January 10th, 2014 by Sean Stephens

What is CAIVRS? 

CAIVRS stands for Credit Alert Interactive Voice Response System. This is a process that all homebuyers interested in qualifying for a federally backed loan, like the USDA, needs to pass to continue in the qualifying process. This week’s tip explains in detail the CAIVRS process and how it can impact USDA loan qualifying.

CAIVRS and the USDA Loan Qualifying Process

CAIVRS is a database created by the federal government to track people who are delinquent on federal debts or obligations.  These obligations include federal liens, judgments, or loans in default or foreclosure, as well as any claims paid by a reporting agency like USDA or FHA. CAIVRS has delinquent borrower records from the Department of Housing and Urban Development (HUD), the Department of Veterans Affairs (VA), the Department of Education (DOE), the Department of Agriculture (USDA), the Small Business Administration (SBA), and the Department of Justice (DOJ).

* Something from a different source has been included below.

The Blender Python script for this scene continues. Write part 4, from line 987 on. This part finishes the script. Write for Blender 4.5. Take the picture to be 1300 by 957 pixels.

  • Any individual applying for a USDA, FHA, or VA loan will be required to pass a CAIVRS check: This check allows federal agencies to reduce the risk to federal loan and loan guarantee programs, by identifying applicants with risk factors recorded in their system.
  • Authorized users, such as lenders, have access to this system for the purpose of pre-screening the credit worthiness of applicants for federally guaranteed loans: If an applicant’s social security number is not in the database, the user will receive a clear confirmation code.  However, if there is a record of default, the user will be given the name of the agency reporting the default, the case number of the debt, the type of delinquency (default, claim, foreclosure, lien or judgment) and a telephone number to call for further information or assistance.

For USDA specific qualifying and Per Administrative Notice 4699, any delinquent federal debt identified by CAIVRS shall cause the applicant to be ineligible until the federal debt is paid in full or otherwise resolved such as an official release of liability has been issues.

For IRS Federal Tax judgments, evidence of a payment arrangement may be acceptable provided that the underwriter determines the payment arrangement and history are acceptable.

Rural Development loan proceeds may not be used to pay off and satisfy a debt.